Well, first, it means that I can assume that there are lots of other people who hate their blue eyes. It would be reasonable for me to assume that any blue-eyed person I met either thought their blue eyes were hideous or had done a lot of work to love their eyes in spite of the cultural messages about how hideous they were. That means I might want to put more effort into helping blue-eyed people. Each person’s pain is equally important, and that means you should target the kinds of pain that affect many, many people before you target the kinds of pain that affect only a few. Shut up and multiply.

(Smart guys in the comment section: yes, the conclusion of shut up and multiply is effective altruism. The argument isn’t about effective altruism vs. social justice.)

Second, it gives me a lot more options for helping people in pain. If I write a blog post in our universe about how you shouldn’t say people are ugly because they have blue eyes, everyone would probably go “well, I mean, I agree, but… why are you telling me this?

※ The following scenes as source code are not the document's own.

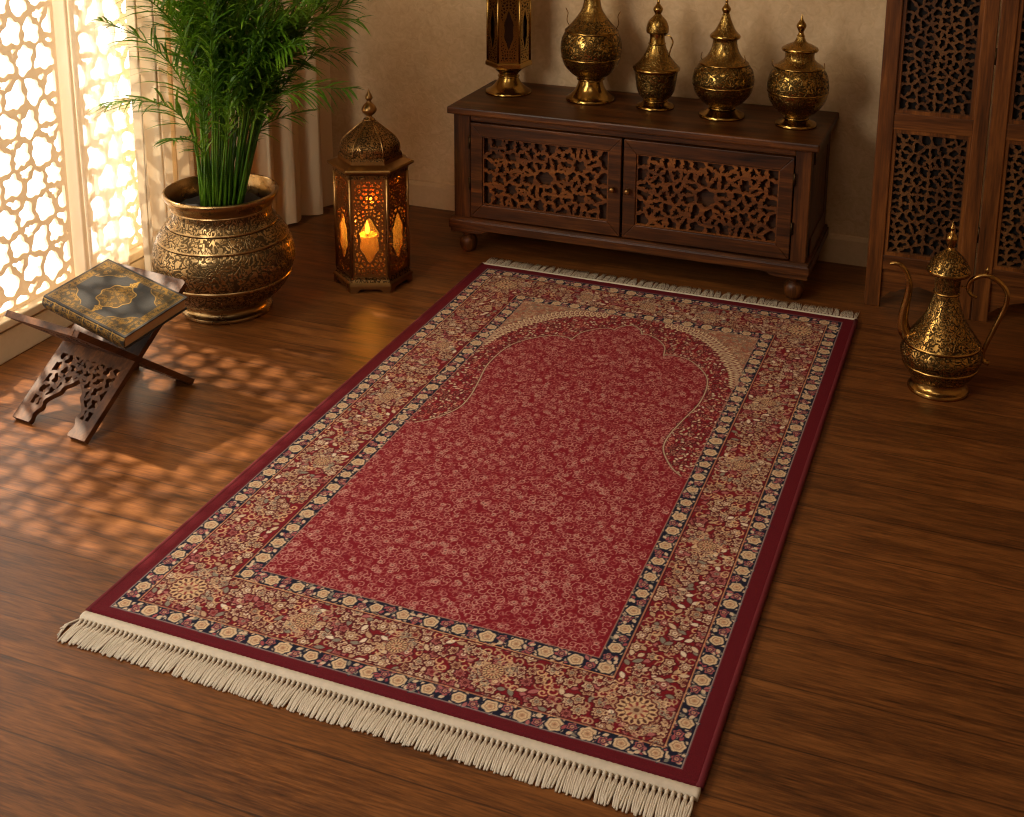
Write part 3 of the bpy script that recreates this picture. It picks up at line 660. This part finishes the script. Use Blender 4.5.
o = vessel('small_ewer', 'slender brass ewer with shoulder ridge and thin loop handle, third on cabinet', 'ewer', (-1.096, 4.091), [
    ('foot', [([(0, 0), (.064, 0), (.0655, .004), (.062, .009)], 0, 0), ([(.062, .009), (.050, .014), (.040, .022)], 4, 0), ridge(.038, .022, .003, .006)]),
    ('body', [([(.038, .028), (.052, .040), (.0625, .060), (.067, .085), (.071, .112), (.073, .126)], 5, 1), ridge(.073, .126, .006, .016), ([(.0735, .142), (.060, .157), (.044, .178), (.034, .198), (.0275, .216)], 5, .5), ridge(.0265, .216, .003, .006), ([(.0265, .222), (.0245, .240), (.027, .256)], 3, 0)]),
    ('lid', [([(.0, .255), (.036, .255), (.0375, .260)], 0, 0), ([(.0375, .260), (.0365, .276), (.029, .296), (.016, .310), (.009, .320)], 4, .4), ([(.010, .318), (.0165, .334), (.009, .347), (.004, .354)], 4, 0), ([(.004, .354), (.005, .360), (.0, .376)], 3, 0)])])
loop_handle(o, [(.026, -.004, .250), (.045, -.006, .247), (.055, -.007, .228), (.048, -.007, .203), (.043, -.006, .178)], [.0026] * 33)
o = vessel('lidded_urn', 'fat round brass urn with cone lid on wide neck, fourth on cabinet', 'urn', (-.862, 4.059), [
    ('foot', [([(0, 0), (.0745, 0), (.076, .005), (.073, .010)], 0, 0), ([(.073, .010), (.060, .016), (.044, .026)], 4, 0), ridge(.039, .026, .004, .008)]),
    ('body', [([(.039, .034), (.066, .050), (.090, .080), (.0985, .106)], 5, .4), ridge(.0985, .106, .0015, .006), ([(.0985, .112), (.1003, .126), (.094, .155), (.080, .176)], 5, 1), ridge(.078, .176, .002, .006), ([(.078, .182), (.058, .199), (.044, .225), (.039, .250), (.042, .262)], 5, .6)]),
    ('lid', [([(0, .262), (.048, .262), (.050, .268), (.047, .273)], 0, 0), ([(.047, .273), (.033, .288), (.021, .312), (.0115, .338)], 4, .4), ([(.0125, .338), (.010, .343), (.0150, .356), (.008, .368), (.004, .376), (.005, .382), (.0, .396)], 4, 0)])])
for s_ in (-1, 1): loop_handle(o, [(s_ * .066, -.02, .185), (s_ * .072, -.02, .196), (s_ * .069, -.02, .214)], .0014, n=6)
o = vessel('lidded_urn', 'squat brass urn with flat knobbed lid, rightmost piece on cabinet', 'urn', (-.618, 4.038), [
    ('foot', [([(0, 0), (.0655, 0), (.067, .005), (.064, .010)], 0, 0), ([(.064, .010), (.052, .014), (.040, .022)], 4, 0), ridge(.036, .022, .004, .008)]),
    ('body', [([(.036, .030), (.066, .052), (.088, .083), (.0955, .110)], 5, .4), ridge(.0955, .110, .0015, .006), ([(.0955, .116), (.0967, .132), (.090, .166), (.077, .189)], 5, 1), ridge(.075, .189, .002, .006), ([(.075, .195), (.058, .206), (.048, .216), (.0455, .228), (.047, .246)], 5, .5)]),
    ('lid', [([(0, .244), (.056, .244), (.058, .249), (.055, .254)], 0, 0), ([(.055, .254), (.039, .263), (.020, .272), (.011, .290)], 4, .3), ([(.013, .290), (.008, .303), (.0155, .323), (.009, .336), (.004, .346), (.0, .362)], 4, 0)])])
for s_ in (-1, 1): loop_handle(o, [(s_ * .076, -.02, .190), (s_ * .082, -.02, .198), (s_ * .080, -.02, .214)], .0014, n=6)

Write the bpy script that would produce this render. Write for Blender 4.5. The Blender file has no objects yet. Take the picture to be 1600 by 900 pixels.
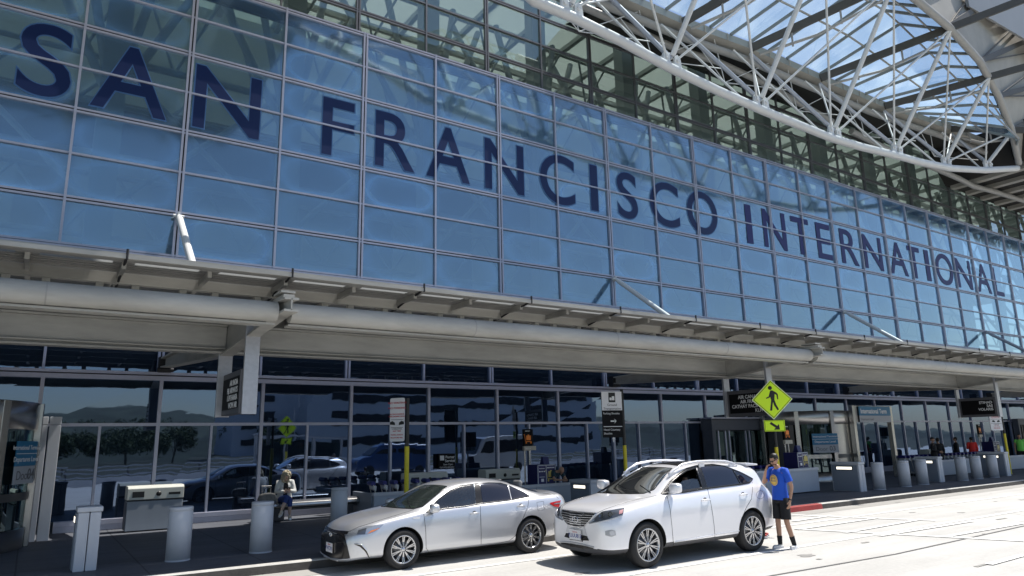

Huh?” If I write a blog post in Hypothetical Blue-Eye-Hating Universe (HBEHU) about how you shouldn’t say people are ugly because they have blue eyes, I would probably let some non-blue-eyed people know how hurtful their behavior was, comfort some blue-eyed people and affirm that their pain was real, and get at least one person explaining that their sexual attractions were brought down on a tablet by Boner Moses, how dare those SJWs say they have to have sex with blue-eyed people.

Similarly, if I become a Blue-Eyed Rights Activist in our universe, I am going to find my office as busy as the Third Amendment Rights Group. If I become a Blue-Eyed Rights Activist in the HBEHU, there are a lot of TV shows to write angry letters to and “blue eyes are beautiful!” PSA campaigns to organize. It makes sense to concentrate on the problems where there is actually any meaningful course of action to solve them.